Fricke’s Picks: Blue Van, Deltahead, Eduardo Mateo
Here is a good way to celebrate the fortieth anniversary of the Summer of Love without breaking your neck looking backward:
Dear Independence (TVT), the second album by Danish forward-freakbeat quartet the Blue Van, who find plenty of room in the sharp, tight songwriting of “Goldmind,” “The Time Is Right” and “White Dominos” for a strobe-light-R&B tumult as visceral as the vintage live recordings by the Move and the Who in my bootleg cupboard. In their fast forty minutes at the Spot Festival in Denmark in June, the Van — singer-guitarist Steffen Westmark, electric-church organist Soren Christensen, bassist Allan Villadsen and drummer Per Jorgensen — turned a riding-academy stable into 1967 at London’s Marquee Club, except for the mosh pit of teens up front for whom psychedelia was obviously just an eleven-letter word. Dear Independence has been out half a year, but it’s not too late for discovery. “Now the time is right/The time is right/For loving,” Westmark sings here. He’s right.
Deltahead are two blues Swedes who, in their set at Spot, looked and played like a pair of weirdly antique one-man bands. Guitarist David Tallroth and bull-fiddler Benjamin Quigley both sang, wore whiteface makeup and kept time on small drum kits, amplifying their ragged plantation stomp through a mongrel cabinet of Edison-era speaker horns. The result, to borrow the White Stripes’ album title: real icky thump with avenging-comedy lyrics (“My mama was too lazy to pray,” “Don’t move to Finland!”) and chantlike choruses that were more like the Monks than the Black Keys. The duo’s album, Deltahead (Peace & Junk & Drums/V2), doesn’t have the visual whack of their live show. Everything else is there.

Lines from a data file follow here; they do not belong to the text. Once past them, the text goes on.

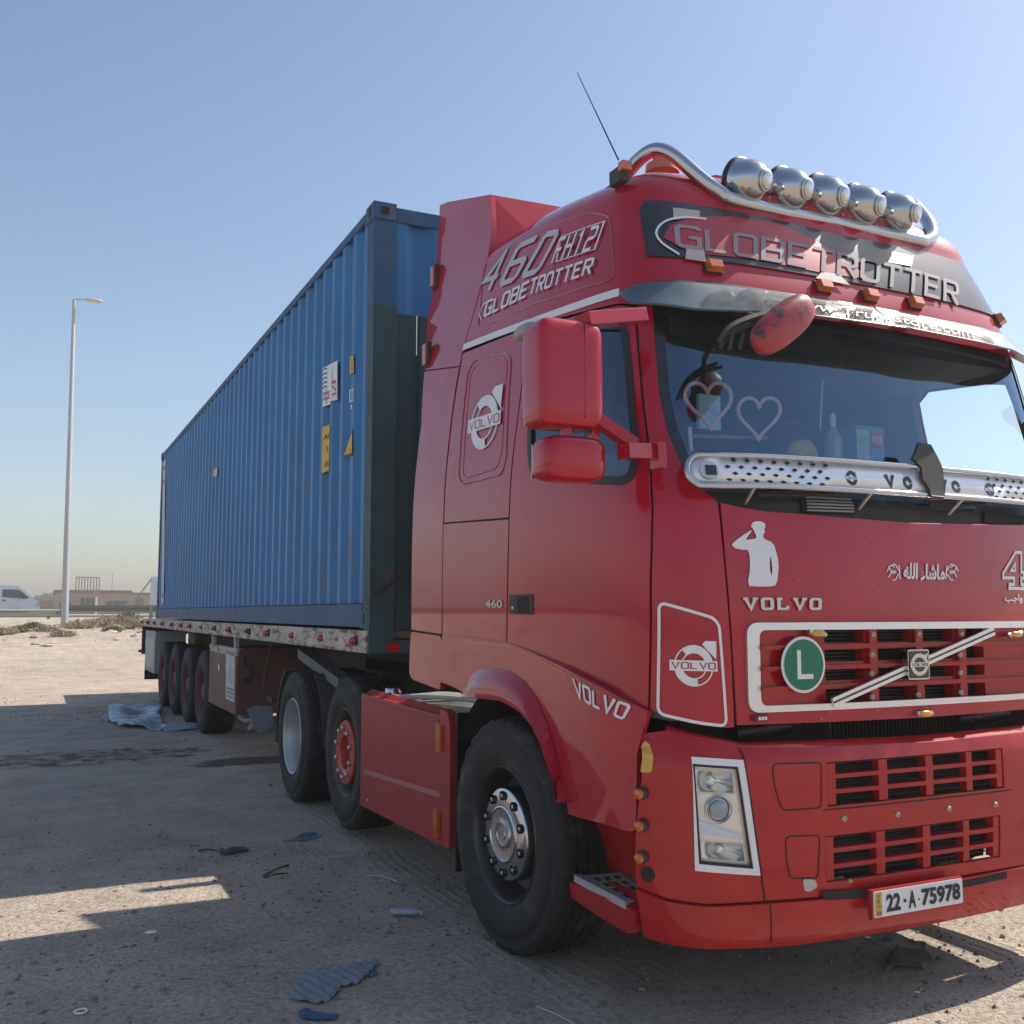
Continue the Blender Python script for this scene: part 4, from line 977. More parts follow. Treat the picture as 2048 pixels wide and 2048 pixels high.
def wheel(kind, parent, x, y, Rd, Wd, side=-1, steer=0., zc=None):
    zc = Rd - .004 if zc is None else zc; T = empty_part = None
    worn = kind == 'front'
    t = tyre_mb(0, 0, 0, Rd, Wd, -1, 4, worn=worn)
    f = (lambda q: q) if side < 0 else flip
    wob = bpy.data.objects.new("wheel", None); sc.collection.objects.link(wob); W[wob.name] = np.array((x, y, zc)); wob.parent = parent; wob.location = W[wob.name] - W[parent.name]
    place(f(t), x, y, zc, steer).obj("tyre", TYRE, wob, smooth=28)
    def put(m, name, mt, sm=35): return place(f(m), x, y, zc, steer).obj(name, mt, wob, smooth=sm)
    if kind == 'front':
        put(L0([(.300, .03), (.303, .010), (.297, .004), (.290, .010), (.283, .03), (.276, .06), (.268, .10), (.262, .135), (.20, .15), (.12, .155), (0, .155)]), "rim", mat("rim_dark", (.015, .015, .017), .35, dust=.10, coat=.4))
        cv = L0([(.205, .13), (.207, .09), (.206, .03), (.200, .018), (.190, .013), (.150, .010), (.128, .008), (.124, .002), (.118, .000), (.112, .006), (.07, .008), (.066, .002), (.05, .0), (.046, .004), (.03, .004), (.028, .0), (0, .0)])
        put(cv, "hub_cover", CHROME)
        for k in range(10):
            hl = MB(); tt = 2 * math.pi * (k + .5) / 10; c = (0, .170 * math.cos(tt), .170 * math.sin(tt))
            hl.lathe([(.021, .0), (.021, -.011 + .0005), (.0, -.011 + .0005)][::1], (0, c[1], c[2]), (-1, 0, 0), BLACKV, 16)
            hl.lathe([(.011, -.011), (.010, .0), (0, .002)], (0, c[1], c[2]), (-1, 0, 0), STEEL, 6)
            put(hl, "wheel_nut", BLACKV)
    elif kind == 'drive':
        put(L0([(.300, .03), (.304, .006), (.298, -.002), (.288, .004), (.283, .02), (.272, .045), (.262, .07), (.258, .12), (.25, .16), (.22, .185), (.17, .19), (.168, .17), (.13, .165), (.12, .15), (.06, .14), (0, .14)]), "rim", SILVER)
    elif kind == 'pusher':
        put(L0([(.300, .03), (.303, .008), (.296, .002), (.285, .012), (.272, .04), (.262, .08), (.25, .12), (.2, .13)]), "rim", mat("rim_black", (.03, .03, .032), .5, dust=.3))
        d = L0([(.195, .13), (.215, .035), (.218, .012), (.210, .004), (.13, .002), (.118, .008), (.112, .03), (.108, .09), (.06, .095), (0, .095)])
        put(d, "hub", WRED); nuts(.168, 10, .006, .017, STEEL, put)
    else:
        put(L0([(.300, .03), (.303, .010), (.296, .004), (.286, .014), (.275, .05), (.268, .09), (.23, .10), (.21, .06), (.17, .05), (.12, .05), (.11, .03), (.09, .02), (0, .02)]), "rim", DKRED)
        nuts(.168, 10, .052, .015, FRAME, put)
    return wob
RT = .518
for i in range(4):
    y = 6.88 + 1.36 * i
    wheel('trailer', tr, .03, y, RT, .37, -1); wheel('trailer', tr, 2.47, y, RT, .37, 1)
    MB().tube([(.3, y, RT), (2.2, y, RT)], .07, None, 12).obj("axle", FRAME, tr)
# toolbox and cupboards under the deck
ya = float(D(394.7, 1270, 'x', .0)[1]); yb = float(D(445.6, 1270, 'x', .0)[1]); z0 = float(D(445.6, 1350, 'x', 0)[2]); zt_ = float(D(445.6, 1224, 'x', 0)[2])
tb = MB().box((.0, yb, z0), (.02, ya, zt_ - .08)); tb.box((.02, yb + .02, z0 + .01), (.9, ya - .02, zt_ - .02)); t_ = tb.obj("toolbox", BROWN, tr, smooth=0)
MB().box((-.004, yb - .005, zt_ - .078), (.06, ya, zt_ + .004)).obj("lid_strip", BEIGE, t_, smooth=0)
MB().box((.02, yb - .006, z0), (.95, yb + .016, zt_)).obj("side_panel", BROWND, t_, smooth=0)
MB().box((-.012, ya - .75, z0 + .40), (0, ya - .69, z0 + .47)).obj("latch", STEEL, t_, smooth=0)
PX0 = PlaneX(0.)
Art().poly(quad_px(PX0, [(426.5, 1318), (442.5, 1325), (443.5, 1231), (427.5, 1227)]), None).raw(PX0, .004).obj("poster", mat("poster_white", (.6, .6, .58), .6, var=.2, vscale=6), t_, smooth=0)
a = Art(); PG = mat("poster_grey", (.2, .25, .26), .6); a.poly([(.25, .35), (.8, .35), (.85, .6), (.7, .72), (.62, .9), (.4, .9), (.38, .7), (.2, .6)], mat("poster_pale", (.45, .47, .46), .6))
for k in range(3):
    for j in range(3): a.poly([(.12 + j * .28, .05 + k * .08), (.34 + j * .28, .05 + k * .08), (.34 + j * .28, .10 + k * .08), (.12 + j * .28, .10 + k * .08)], PG)
a.lay(PX0, quad_px(PX0, [(426.5, 1318), (442.5, 1325), (443.5, 1231), (427.5, 1227)]), .006).obj("poster_print", None, t_, smooth=0)
for k in (0, 1): MB().box((.0, [ya - .2, yb + .1][k], zt_), (.04, [ya - .12, yb + .18][k], ZR0)).obj("hanger", BEIGE, tr, smooth=0)
yc = yb - .02
def pt(u, v, y): return tuple(float(q) for q in D(u, v, 'y', y))
MB().tube([Vector(q) for q in catmull([pt(512, 1216, yc), pt(504, 1250, yc), pt(496, 1292, yc), pt(500, 1306, yc), pt(516, 1311, yc)], 5)], .012, None, 8).obj("air_hose", mat("hose_tan", (.12, .08, .07), .7), tr)
MB().tube([Vector(q) for q in catmull([pt(462, 1238, yc), pt(464, 1255, yc), pt(475, 1262, yc), pt(474, 1284, yc), pt(466, 1286, yc)], 5)], .010, None, 8).obj("cable", VOID, tr)
MB().blob(pt(465, 1285, yc), (.04, .03, .03), 2, None, 12, 8).obj("cable_plug", VOID, tr)
MB().tube([Vector(q) for q in catmull([pt(450, 1352, yc), pt(464, 1360, yc - .05), pt(478, 1358, yc - .1), pt(470, 1378, yc - .1)], 4)], [.02 + .008 * (k % 2) for k in range(13)], None, 7).obj("frayed_rope", mat("rope_pale", (.35, .32, .28), .9, var=.4, vscale=60), tr)
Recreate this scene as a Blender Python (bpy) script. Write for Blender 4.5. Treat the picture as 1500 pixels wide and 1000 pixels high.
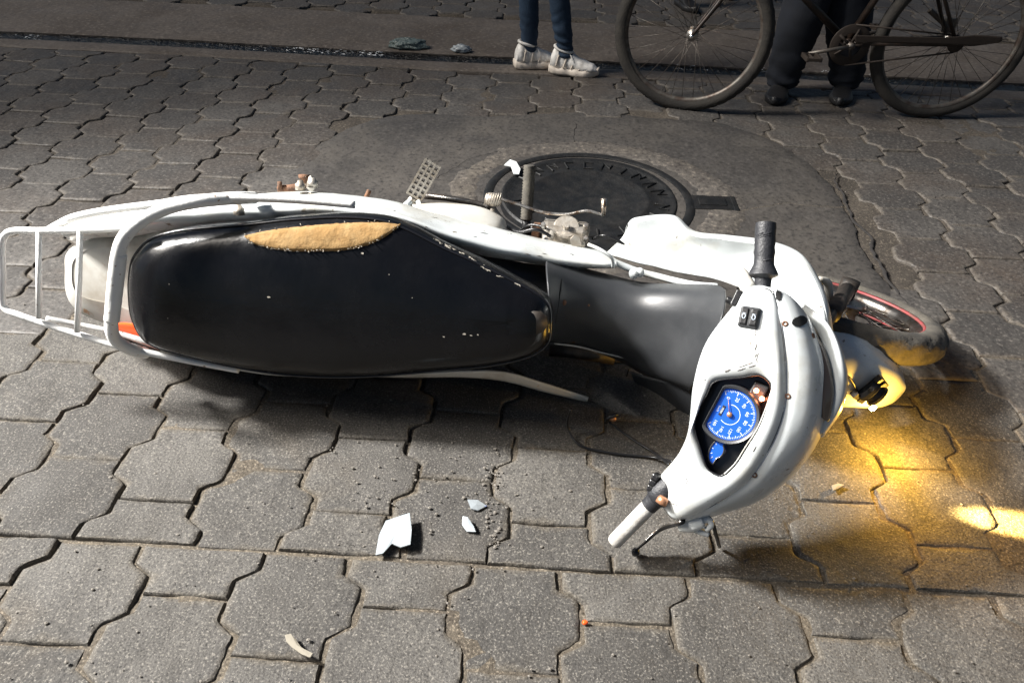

Calling Eduardo Mateo the Nick Drake of Uruguay may seem at best faint praise, at worst absurd. It is neither. Mateo, who died in 1990, was a singer-songwriter whose grainy, sensual voice, magnetic romanticism and reckless habits were already local legend when he made the stark, beautiful 1972 release Mateo Solo Bien Se Lame (Lion Productions). The combined impact of the Beatles, Bob Dylan and Brazilian tropicalia are evident in the swoon and minimum-overdub swing of Mateo’s songs and performances. There is also a vivid loneliness that eerily evokes Drake’s last album, Pink Moon, which was made almost at the same time (late 1971). To hear Mateo sing, “Behind you it was that I saw myself/I looked the nothing I felt,” in “Tras De Ti” (“Behind You”), is to marvel at how great, sad minds think alike, even so far apart.